When policymakers generally talk about updating the overtime regulations, they are referring to the rules surrounding which workers qualify for a “white collar” exemption. The FLSA exempted workers engaged in executive, administrative and professional work but left it up the Department of Labor to determine who fits that description. The new overtime rule updates who qualifies for that exemption, so that fewer people are exempt. (All hourly and blue collar workers qualify for overtime.)

But the exemptions for many other industries specifically mentioned in the FLSA—even for outdated reasons—aren't something Obama has the power to fix. They're written into the law, and would fall to Congress. There's little interest in a Republican Congress in updating the law to allow more workers to qualify for overtime. State and local governments have attempted to fill some of these holes with labor regulations of their own, said Sachin Pandya, a law professor at the University of Connecticut who writes frequently about the FLSA. But many workers can still fall between the cracks, especially in states with weak labor laws.

The new overtime rule comes amid a broader debate about the future of the labor market, as more and more workers are classified as independent contractors.

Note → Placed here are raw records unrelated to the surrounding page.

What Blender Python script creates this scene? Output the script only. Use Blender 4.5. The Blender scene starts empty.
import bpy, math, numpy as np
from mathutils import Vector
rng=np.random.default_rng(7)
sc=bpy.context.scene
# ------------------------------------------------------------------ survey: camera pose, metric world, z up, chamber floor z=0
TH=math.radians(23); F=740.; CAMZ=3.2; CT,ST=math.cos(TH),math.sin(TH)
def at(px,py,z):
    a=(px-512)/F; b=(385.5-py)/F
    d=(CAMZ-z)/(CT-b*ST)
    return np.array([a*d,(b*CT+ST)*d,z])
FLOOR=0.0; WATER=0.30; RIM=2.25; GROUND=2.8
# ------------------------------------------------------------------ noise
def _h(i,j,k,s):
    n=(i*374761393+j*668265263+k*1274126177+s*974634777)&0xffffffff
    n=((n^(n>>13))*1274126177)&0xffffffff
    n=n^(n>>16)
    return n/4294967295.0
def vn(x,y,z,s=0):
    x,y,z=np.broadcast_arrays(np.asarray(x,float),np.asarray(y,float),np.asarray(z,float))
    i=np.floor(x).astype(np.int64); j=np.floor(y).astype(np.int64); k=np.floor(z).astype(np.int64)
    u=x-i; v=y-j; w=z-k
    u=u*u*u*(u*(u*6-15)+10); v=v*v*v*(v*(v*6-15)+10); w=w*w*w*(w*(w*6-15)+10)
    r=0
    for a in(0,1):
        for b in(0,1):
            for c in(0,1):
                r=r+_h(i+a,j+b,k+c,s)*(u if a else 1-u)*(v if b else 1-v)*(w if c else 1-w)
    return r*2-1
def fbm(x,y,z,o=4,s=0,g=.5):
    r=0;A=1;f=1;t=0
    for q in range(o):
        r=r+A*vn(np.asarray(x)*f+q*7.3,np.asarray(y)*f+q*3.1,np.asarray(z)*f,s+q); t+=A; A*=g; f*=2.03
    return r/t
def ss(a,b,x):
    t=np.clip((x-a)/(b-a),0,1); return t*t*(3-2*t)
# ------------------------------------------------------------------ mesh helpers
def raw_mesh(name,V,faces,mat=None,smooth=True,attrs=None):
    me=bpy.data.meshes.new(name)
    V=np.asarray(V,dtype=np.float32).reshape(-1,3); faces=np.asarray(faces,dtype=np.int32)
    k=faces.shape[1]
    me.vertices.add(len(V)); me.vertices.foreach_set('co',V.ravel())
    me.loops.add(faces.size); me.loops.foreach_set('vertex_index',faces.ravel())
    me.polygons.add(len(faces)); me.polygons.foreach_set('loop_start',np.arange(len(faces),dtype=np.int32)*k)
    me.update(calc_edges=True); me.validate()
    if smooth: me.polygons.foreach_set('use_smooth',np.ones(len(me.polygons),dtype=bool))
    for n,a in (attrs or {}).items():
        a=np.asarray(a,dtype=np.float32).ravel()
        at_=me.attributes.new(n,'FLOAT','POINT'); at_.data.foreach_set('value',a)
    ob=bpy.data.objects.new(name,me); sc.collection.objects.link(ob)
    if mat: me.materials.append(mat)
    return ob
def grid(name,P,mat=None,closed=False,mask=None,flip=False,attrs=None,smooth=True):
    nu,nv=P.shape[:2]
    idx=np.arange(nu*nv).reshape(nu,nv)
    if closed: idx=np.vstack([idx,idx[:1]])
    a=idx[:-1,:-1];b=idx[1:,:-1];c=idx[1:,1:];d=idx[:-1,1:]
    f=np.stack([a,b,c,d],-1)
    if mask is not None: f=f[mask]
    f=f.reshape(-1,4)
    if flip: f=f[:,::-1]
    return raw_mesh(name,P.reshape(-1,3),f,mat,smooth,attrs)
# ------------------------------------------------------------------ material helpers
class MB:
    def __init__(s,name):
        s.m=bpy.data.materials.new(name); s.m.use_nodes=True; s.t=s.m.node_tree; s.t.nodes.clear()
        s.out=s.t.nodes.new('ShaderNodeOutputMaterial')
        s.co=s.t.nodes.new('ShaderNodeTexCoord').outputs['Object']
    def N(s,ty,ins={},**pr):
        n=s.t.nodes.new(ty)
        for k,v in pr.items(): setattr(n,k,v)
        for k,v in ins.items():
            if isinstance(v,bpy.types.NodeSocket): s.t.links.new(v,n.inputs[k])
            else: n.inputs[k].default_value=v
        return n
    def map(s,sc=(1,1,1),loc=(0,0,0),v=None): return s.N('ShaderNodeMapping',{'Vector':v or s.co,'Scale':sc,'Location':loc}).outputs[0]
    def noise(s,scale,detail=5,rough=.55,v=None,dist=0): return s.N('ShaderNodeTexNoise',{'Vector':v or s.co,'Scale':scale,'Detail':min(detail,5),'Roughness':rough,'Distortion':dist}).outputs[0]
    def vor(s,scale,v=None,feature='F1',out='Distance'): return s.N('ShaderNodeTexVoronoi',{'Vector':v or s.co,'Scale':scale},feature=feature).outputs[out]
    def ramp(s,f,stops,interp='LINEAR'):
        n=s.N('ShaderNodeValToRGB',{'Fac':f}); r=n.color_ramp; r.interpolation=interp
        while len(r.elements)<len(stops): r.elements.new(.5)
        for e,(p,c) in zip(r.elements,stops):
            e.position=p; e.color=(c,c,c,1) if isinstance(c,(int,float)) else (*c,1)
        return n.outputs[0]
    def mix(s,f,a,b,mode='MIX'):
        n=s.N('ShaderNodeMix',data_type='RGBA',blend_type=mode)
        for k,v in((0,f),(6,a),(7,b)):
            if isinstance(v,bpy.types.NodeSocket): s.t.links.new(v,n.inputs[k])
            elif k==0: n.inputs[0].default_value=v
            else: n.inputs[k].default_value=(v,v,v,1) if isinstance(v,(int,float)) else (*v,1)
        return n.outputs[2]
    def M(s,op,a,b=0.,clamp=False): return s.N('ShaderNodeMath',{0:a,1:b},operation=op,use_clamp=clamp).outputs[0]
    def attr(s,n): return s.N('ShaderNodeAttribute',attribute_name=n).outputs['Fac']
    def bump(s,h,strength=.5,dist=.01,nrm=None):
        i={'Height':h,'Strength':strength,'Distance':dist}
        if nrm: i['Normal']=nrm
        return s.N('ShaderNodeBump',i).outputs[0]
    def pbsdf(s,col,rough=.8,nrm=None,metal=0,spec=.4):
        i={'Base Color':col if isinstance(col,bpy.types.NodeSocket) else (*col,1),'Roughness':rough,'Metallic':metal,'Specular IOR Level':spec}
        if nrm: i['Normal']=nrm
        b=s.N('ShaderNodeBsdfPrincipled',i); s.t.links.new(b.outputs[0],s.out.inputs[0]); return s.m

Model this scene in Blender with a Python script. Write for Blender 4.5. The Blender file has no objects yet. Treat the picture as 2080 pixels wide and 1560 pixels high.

Under that classification, workers not only do not qualify under overtime and minimum wage laws, they also don’t receive benefits like health insurance, pay into worker’s comp and unemployment insurance and aren’t covered my most anti-discrimination statutes.

Policymakers are grappling with how to ensure workers are protected in this changing work environment. Some have proposed a portable benefit package that accrues based on hours worked without ties to a singular employer. Two former Obama administration officials suggested a third worker classification may be needed for workers, such as Uber drivers, whose job doesn’t fit neatly as either a traditional employee or independent contractor.

The future of overtime is intricately tied into these ideas, especially if the number of independent contractors continues to grow. Obama’s new rule is a reminder that the labor laws of the 1930s may need a much deeper updating in the years ahead.